Buttons are bursting!

I am always proud of my kids and all their accomplishments.  But, there are definitely some things that make me so proud, I can hardly stand it.  This was one of those things.

Back in the spring, when we decided to homeschool Sydney, I suggested that we train together to ride the El Tour bike race.  I was excited to spend time with her and work together to do a hard thing.  She said she would be willing.  So, I quickly signed us up so we couldn't back out.  Fast forward a few months, and my hand injury occurred.  By August, it was clear that I wouldn't be able to ride with her (I had no control or strength to use the brakes) and I reluctantly found a family friend who was willing to take her out on rides.

After just a few weeks of training, Sydney came to me and tearfully asked if she could stop.  She hated it.  She dreaded each ride and felt no sense of accomplishment when done.  I apologized through my own tears because I wanted to be doing this with her so badly but was unable.  What was supposed to be a bonding mother-daughter thing, had turned into complete torture for her.  Brent and I discussed it and we told her we wanted her to stick with it. Not only was it great physical exercise, but it was also an exercise in doing hard, unpleasant things.  She saw our point but was crushed.

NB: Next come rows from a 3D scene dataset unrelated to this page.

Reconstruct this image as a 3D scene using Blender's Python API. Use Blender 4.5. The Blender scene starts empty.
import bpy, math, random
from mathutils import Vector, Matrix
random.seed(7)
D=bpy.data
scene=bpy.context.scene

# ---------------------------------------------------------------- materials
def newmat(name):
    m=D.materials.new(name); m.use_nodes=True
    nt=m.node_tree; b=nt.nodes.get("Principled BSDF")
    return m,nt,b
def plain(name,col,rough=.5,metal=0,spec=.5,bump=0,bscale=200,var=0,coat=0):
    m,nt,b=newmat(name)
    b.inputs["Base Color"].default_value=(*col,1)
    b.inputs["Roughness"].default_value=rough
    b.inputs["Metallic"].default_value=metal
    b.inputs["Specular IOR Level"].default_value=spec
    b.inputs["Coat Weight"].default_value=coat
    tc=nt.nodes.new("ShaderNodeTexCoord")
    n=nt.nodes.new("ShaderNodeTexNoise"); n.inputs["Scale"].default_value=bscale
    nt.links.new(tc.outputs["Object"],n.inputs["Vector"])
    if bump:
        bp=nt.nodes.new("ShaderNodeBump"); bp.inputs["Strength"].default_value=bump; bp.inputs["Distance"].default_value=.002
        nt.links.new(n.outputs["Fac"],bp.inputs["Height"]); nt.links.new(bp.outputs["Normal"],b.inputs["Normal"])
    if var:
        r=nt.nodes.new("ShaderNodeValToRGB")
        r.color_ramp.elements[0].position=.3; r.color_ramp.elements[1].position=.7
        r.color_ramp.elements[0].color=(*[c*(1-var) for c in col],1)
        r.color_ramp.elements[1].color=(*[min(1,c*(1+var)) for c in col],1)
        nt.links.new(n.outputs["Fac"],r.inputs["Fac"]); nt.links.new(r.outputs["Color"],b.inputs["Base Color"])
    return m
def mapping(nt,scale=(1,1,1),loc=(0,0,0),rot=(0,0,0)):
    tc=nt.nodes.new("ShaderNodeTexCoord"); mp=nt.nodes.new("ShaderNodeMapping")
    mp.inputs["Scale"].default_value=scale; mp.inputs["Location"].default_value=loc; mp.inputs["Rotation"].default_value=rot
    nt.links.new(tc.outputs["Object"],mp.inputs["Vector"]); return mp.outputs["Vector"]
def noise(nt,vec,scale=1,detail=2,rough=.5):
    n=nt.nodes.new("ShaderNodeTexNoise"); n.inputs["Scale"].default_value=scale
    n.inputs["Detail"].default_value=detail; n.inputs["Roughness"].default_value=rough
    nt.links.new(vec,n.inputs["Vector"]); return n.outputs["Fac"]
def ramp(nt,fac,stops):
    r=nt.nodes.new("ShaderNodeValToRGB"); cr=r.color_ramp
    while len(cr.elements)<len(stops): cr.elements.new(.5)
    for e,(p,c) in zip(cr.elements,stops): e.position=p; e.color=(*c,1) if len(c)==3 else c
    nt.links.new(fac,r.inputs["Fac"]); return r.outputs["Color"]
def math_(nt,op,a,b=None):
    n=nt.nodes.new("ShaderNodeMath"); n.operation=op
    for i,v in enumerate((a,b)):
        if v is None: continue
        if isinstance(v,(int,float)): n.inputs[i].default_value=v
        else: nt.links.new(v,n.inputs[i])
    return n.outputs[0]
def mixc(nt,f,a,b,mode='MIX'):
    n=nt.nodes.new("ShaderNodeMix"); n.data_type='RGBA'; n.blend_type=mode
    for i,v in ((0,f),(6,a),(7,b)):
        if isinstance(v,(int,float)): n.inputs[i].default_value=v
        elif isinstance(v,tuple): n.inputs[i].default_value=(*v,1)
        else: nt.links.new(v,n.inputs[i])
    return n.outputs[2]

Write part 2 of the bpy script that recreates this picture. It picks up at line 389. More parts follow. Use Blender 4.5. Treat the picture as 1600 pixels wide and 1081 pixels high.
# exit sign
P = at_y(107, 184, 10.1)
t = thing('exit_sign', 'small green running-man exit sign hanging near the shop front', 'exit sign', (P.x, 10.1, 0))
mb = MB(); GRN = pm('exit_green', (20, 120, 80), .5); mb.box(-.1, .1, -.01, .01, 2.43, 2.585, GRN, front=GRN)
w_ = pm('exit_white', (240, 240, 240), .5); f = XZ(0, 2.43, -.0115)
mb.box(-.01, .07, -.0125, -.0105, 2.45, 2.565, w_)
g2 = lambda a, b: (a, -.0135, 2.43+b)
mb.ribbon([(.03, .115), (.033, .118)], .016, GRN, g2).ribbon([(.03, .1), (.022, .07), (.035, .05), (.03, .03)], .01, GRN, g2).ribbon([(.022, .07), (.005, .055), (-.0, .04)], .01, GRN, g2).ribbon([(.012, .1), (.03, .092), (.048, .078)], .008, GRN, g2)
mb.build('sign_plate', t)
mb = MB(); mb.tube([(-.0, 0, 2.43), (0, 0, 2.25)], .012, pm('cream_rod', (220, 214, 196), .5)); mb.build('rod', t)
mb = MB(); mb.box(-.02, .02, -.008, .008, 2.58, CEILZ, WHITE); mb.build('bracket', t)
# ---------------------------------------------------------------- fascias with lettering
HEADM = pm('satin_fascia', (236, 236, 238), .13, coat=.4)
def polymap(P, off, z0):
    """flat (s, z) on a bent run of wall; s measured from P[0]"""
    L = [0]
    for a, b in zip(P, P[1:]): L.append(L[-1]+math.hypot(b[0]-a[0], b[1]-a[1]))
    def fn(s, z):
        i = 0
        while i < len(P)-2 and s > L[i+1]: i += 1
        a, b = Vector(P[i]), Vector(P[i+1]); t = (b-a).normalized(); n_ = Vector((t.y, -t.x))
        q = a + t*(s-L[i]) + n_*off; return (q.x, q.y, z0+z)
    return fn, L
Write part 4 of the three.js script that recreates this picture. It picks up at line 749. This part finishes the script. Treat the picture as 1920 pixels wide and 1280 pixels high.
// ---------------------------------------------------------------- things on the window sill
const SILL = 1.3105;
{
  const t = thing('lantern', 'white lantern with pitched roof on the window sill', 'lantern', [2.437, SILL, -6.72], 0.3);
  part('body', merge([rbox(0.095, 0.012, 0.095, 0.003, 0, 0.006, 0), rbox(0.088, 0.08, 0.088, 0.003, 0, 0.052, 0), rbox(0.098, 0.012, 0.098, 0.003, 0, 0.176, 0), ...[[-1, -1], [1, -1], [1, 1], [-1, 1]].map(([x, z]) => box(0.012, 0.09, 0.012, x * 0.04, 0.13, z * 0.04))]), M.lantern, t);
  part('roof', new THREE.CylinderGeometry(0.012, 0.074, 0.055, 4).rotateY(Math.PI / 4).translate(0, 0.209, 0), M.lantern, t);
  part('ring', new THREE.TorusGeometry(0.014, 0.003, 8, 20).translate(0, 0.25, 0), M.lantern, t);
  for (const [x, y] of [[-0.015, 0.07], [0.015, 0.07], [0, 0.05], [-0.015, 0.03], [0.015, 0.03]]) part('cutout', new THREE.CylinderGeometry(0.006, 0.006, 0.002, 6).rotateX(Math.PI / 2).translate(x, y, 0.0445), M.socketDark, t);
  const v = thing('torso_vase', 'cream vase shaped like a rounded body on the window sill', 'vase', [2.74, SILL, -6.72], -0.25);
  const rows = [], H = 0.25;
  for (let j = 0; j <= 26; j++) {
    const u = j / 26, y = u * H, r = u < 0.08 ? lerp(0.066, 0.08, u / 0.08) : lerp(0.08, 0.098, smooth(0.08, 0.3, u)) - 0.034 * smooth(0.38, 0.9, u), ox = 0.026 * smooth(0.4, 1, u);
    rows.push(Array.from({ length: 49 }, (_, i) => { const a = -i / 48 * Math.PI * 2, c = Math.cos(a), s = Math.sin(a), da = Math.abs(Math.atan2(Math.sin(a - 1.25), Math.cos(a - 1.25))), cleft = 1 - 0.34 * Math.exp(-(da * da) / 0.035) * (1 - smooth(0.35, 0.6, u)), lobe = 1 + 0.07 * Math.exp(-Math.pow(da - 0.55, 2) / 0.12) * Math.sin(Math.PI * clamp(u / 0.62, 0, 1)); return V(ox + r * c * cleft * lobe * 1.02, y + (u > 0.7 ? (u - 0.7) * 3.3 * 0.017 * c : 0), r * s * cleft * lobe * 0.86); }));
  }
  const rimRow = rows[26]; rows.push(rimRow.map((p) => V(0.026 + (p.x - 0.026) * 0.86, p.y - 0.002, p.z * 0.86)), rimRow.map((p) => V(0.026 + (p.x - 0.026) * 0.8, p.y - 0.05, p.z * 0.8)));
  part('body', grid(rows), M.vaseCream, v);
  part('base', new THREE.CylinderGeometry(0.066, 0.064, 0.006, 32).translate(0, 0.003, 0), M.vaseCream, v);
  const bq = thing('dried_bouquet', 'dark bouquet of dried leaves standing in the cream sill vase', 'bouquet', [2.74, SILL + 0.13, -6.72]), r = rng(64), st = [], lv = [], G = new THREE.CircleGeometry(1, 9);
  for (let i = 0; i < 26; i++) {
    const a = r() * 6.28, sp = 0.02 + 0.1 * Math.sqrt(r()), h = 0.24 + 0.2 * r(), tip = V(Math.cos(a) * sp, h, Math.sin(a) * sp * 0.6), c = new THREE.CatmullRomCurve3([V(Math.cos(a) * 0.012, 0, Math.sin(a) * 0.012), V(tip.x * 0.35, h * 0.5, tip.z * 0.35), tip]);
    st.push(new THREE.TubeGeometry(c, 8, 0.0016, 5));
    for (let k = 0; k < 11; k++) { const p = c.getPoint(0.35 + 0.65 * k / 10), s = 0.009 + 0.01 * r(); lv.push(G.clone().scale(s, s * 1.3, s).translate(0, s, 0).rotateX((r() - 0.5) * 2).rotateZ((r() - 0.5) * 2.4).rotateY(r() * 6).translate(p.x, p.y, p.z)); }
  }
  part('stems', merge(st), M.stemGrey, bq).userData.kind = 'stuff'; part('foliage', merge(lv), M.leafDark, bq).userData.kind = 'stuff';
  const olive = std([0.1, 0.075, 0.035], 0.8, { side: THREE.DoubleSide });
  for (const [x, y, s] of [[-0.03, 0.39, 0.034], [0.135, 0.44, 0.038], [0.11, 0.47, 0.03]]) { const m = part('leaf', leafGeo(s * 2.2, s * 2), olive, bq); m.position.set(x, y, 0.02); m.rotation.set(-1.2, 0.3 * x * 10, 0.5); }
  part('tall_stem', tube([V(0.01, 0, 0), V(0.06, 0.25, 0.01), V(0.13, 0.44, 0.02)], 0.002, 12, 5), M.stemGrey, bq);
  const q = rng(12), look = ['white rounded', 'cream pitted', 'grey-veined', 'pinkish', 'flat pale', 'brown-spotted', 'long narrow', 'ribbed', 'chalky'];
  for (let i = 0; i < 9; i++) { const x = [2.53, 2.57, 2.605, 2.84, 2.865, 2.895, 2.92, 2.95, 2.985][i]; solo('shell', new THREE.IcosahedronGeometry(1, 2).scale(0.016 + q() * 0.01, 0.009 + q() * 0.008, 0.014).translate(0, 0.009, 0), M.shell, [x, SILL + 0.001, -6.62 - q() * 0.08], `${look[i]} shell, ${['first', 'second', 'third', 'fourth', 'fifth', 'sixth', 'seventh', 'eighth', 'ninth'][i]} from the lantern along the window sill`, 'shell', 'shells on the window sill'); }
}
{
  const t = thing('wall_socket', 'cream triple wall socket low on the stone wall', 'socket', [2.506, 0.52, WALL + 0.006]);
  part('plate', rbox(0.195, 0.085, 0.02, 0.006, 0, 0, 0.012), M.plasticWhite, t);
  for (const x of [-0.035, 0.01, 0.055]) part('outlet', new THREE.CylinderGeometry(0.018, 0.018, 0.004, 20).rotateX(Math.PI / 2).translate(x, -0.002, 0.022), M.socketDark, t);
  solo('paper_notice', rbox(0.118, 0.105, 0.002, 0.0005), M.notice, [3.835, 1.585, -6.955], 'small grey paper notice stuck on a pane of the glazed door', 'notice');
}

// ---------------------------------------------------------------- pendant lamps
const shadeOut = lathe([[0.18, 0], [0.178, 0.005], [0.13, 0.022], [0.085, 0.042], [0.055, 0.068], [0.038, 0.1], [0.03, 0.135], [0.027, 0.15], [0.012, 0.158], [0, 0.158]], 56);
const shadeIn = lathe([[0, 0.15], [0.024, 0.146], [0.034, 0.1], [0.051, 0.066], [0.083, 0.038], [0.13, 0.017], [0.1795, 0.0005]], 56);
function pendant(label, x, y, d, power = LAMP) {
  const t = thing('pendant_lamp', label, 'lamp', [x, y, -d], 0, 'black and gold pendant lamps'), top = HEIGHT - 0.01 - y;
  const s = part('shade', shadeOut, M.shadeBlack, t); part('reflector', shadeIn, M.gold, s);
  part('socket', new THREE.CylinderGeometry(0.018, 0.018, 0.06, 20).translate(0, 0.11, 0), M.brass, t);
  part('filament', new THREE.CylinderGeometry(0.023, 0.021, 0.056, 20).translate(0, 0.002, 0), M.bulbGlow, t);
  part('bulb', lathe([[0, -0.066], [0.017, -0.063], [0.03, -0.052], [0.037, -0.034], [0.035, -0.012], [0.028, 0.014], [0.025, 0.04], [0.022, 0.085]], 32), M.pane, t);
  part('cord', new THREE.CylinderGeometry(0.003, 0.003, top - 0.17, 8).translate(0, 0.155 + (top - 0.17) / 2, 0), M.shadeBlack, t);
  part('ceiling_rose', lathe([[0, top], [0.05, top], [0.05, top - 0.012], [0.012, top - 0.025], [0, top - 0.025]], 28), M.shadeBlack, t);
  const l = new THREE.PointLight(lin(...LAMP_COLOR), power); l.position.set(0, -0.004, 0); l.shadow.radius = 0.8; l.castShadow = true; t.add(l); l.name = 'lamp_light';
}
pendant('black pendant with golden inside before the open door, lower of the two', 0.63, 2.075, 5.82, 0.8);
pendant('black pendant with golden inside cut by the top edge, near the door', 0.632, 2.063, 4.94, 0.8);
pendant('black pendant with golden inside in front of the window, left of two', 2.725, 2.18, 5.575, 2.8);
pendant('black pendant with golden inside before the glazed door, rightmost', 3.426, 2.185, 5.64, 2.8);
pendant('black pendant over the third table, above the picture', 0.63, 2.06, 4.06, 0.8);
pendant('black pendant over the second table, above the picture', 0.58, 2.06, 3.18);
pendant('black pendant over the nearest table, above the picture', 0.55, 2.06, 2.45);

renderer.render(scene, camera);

Through the next three months, Sydney went on 3 rides each week.

  She hated every minute.

 One week, we even did a race together on a stationary bike. But, it wasn't much better.


Finally, race day came.  


 Well, 3.5 hours later, this girl had ridden 52 miles (that includes a flat tire).

We had asked Mariah (my old riding buddy) to race with her. 

Don't tell Sydney this, but I totally cried when she crossed the finish line.  I was beyond proud of her!! She had done something hard, something she hated.  She did it only because she was being obedient.  Because she knew it was good for her.  Because she is amazing!